Il existe, selon Sébastien Jean, directeur du Centre d’études prospectives et d’informations internationales, 271 accords commerciaux en vigueur dans le monde. Imaginons qu’un pays comme le Sénégal décide de protéger ses quelques industries dans le but de fermer ses frontières à l’importation. Les entreprises ainsi protégées ne pourront, en retour, que profiter du marché domestique de petite taille, réduit et pas trop solvable. Un marché surprotégé est un marché réduit. Par ailleurs, les intrants dont auront besoin les mêmes industries protégées seront acquis à des prix très élevés. Ainsi leur productivité et la croissance de leur productivité en seront forcément affectées au point que les mesures s’avéreront inefficaces en bout de ligne.

Certes, le protectionnisme a contribué au décollage des « dragons » asiatiques, mais celui-ci ne saurait garantir à lui seul le développement d’un pays. L’Éthiopie a démontré sa faculté à se frayer un chemin vers l’industrialisation. C’est le « modèle d’État développementiste », en contrôlant, en dirigeant et régulant son économie. Sa politique économique repose sur des mesures fiscales et non fiscales qui cherchent à promouvoir les exportations et à attirer les investissements directs étrangers. Depuis 2006, le secteur manufacturier de l’Éthiopie a augmenté en moyenne de plus de 10% par année.

Néanmoins, cette politique le prive de ressources budgétaires nécessaires pour investir dans les infrastructures et services publics que réclament ses entreprises. Afin de rationaliser les opportunités d’investissements, le pays impose des taxes plus réduites sur les matières premières et les produits semi-finis venant de l’extérieur. Ce qui fait que sa balance commerciale continue de se creuser du fait de son économie portée par les investissements et qui encourage très fortement les importations. C’est ce qui explique l’avènement du plan de croissance et de transformation (GTP) mis en place pour 2015-2020, dans le but d’encourager la fabrication des produits de substitution pour augmenter la production intérieure et réduire ainsi les sorties de devises.

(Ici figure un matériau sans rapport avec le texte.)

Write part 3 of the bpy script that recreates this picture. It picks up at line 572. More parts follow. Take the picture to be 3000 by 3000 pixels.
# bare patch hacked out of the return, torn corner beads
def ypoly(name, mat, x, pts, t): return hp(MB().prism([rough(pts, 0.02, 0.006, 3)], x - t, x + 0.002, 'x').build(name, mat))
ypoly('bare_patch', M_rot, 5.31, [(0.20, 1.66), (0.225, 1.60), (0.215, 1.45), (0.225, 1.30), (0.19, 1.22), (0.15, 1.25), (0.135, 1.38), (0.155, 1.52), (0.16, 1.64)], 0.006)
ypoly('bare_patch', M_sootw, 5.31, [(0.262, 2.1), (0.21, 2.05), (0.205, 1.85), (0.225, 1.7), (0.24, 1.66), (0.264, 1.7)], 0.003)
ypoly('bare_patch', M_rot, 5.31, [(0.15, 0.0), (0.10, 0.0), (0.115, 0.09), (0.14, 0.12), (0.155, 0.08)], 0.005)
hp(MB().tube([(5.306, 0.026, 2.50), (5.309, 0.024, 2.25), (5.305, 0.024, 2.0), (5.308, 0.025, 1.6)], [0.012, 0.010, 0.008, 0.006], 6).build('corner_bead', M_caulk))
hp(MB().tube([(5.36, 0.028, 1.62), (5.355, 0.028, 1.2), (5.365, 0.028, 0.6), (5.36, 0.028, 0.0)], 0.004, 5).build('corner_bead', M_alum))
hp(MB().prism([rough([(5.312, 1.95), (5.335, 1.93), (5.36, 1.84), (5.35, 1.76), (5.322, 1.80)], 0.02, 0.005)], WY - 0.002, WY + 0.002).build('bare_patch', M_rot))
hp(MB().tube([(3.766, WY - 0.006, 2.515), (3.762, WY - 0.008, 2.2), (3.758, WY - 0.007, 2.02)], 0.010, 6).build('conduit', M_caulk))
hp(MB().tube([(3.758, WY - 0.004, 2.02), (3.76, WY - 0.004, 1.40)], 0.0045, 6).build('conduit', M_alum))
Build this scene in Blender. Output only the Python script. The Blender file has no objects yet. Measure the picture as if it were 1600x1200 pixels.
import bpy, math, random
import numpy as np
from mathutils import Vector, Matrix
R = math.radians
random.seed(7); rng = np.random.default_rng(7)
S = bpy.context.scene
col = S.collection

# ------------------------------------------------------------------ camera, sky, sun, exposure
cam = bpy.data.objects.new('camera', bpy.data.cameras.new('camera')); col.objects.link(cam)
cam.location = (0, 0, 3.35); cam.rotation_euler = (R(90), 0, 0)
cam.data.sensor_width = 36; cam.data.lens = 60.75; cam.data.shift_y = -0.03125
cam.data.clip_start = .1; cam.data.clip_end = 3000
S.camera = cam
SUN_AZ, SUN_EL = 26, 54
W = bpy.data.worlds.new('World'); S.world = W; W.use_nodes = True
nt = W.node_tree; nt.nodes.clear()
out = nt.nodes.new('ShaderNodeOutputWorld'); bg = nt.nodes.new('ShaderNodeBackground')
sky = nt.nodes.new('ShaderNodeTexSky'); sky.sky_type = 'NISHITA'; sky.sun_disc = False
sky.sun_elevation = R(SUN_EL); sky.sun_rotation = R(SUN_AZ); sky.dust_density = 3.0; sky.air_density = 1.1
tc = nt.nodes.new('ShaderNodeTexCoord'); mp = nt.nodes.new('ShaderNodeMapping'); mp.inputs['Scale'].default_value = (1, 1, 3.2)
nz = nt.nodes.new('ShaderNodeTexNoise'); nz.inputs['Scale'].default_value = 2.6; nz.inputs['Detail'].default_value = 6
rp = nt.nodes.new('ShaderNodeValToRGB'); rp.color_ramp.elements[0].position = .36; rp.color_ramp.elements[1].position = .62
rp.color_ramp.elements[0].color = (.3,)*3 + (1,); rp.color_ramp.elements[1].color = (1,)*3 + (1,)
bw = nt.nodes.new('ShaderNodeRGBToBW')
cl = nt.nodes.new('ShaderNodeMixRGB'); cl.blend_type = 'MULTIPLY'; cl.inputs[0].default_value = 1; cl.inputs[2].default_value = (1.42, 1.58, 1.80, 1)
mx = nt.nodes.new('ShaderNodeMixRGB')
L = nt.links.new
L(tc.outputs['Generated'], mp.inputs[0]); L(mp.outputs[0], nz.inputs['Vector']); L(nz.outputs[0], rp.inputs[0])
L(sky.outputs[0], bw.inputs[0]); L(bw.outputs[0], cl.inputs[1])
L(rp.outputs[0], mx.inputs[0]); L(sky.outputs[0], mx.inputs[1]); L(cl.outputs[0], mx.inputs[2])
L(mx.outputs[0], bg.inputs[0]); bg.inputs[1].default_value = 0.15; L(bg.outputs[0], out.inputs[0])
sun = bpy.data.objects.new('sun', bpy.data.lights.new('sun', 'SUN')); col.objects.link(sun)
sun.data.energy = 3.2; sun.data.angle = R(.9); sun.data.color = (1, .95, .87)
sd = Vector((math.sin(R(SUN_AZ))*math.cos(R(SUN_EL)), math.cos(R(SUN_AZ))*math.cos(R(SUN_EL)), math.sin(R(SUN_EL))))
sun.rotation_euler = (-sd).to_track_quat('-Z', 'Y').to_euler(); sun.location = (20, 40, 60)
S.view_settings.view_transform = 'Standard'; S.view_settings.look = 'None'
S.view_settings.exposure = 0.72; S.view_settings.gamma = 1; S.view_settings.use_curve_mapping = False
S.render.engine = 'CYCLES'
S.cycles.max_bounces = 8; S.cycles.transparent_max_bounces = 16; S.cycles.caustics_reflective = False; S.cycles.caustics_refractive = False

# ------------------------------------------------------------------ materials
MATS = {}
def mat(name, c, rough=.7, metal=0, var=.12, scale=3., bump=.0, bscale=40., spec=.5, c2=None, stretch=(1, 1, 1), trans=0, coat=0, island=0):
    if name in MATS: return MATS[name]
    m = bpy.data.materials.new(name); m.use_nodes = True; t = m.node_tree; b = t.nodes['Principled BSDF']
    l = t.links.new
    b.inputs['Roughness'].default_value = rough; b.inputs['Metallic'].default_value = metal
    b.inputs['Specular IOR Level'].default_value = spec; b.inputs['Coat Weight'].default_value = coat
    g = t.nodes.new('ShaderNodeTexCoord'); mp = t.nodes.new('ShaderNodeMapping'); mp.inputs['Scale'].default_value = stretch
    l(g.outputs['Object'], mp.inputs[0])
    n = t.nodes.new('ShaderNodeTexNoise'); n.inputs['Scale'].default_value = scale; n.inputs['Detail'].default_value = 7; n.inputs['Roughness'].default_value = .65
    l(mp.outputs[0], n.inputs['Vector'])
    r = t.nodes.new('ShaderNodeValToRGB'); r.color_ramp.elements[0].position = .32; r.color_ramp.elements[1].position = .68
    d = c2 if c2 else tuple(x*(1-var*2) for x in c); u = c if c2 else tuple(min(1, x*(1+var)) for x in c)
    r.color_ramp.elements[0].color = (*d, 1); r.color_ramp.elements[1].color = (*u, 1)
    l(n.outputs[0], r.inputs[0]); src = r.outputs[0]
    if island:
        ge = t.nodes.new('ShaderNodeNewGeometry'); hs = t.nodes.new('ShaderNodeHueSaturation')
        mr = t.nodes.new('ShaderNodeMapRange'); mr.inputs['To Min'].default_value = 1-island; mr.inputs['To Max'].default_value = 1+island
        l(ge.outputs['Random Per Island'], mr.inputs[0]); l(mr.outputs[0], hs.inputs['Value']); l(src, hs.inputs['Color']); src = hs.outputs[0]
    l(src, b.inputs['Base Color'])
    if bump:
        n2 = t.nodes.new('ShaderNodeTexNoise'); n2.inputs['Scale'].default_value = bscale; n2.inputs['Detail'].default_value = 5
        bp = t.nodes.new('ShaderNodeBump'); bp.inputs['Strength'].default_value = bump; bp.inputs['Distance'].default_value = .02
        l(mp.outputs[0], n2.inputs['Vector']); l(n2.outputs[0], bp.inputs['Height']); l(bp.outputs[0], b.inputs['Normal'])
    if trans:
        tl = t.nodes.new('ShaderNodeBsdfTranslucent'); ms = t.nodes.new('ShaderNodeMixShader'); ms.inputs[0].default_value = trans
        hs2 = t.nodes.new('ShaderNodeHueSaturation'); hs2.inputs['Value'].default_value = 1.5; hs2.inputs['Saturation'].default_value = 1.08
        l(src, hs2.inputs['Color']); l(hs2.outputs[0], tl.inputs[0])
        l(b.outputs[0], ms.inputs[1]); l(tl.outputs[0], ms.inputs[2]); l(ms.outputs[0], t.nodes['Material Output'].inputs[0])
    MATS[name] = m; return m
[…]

L’Afrique est aujourd’hui moins industrialisée qu’elle ne l’était il y a 40 ans. La contribution du secteur manufacturier à la croissance du PIB est passée de 12% en 1980 à 11% en 2013. Pourtant, seul l’accroissement de la valeur ajoutée manufacturière peut réduire significativement la pauvreté. Pour ce faire, il faut surtout des débouchés intéressants. S’enfermer, ce sera pour nos entreprises locales de produire à perte ou trop peu pour subsister. S’ouvrir sans garde-fou ni malice est un suicide. Il y a bel et bien moyen de faire espérer les boursicoteurs, même de leur faire gouter de temps en temps le miel africain pour, à chaque fois, leur taillader la langue. Pas beaucoup, juste un tout petit peu et à répétition. C’est ça le protectionnisme intelligent.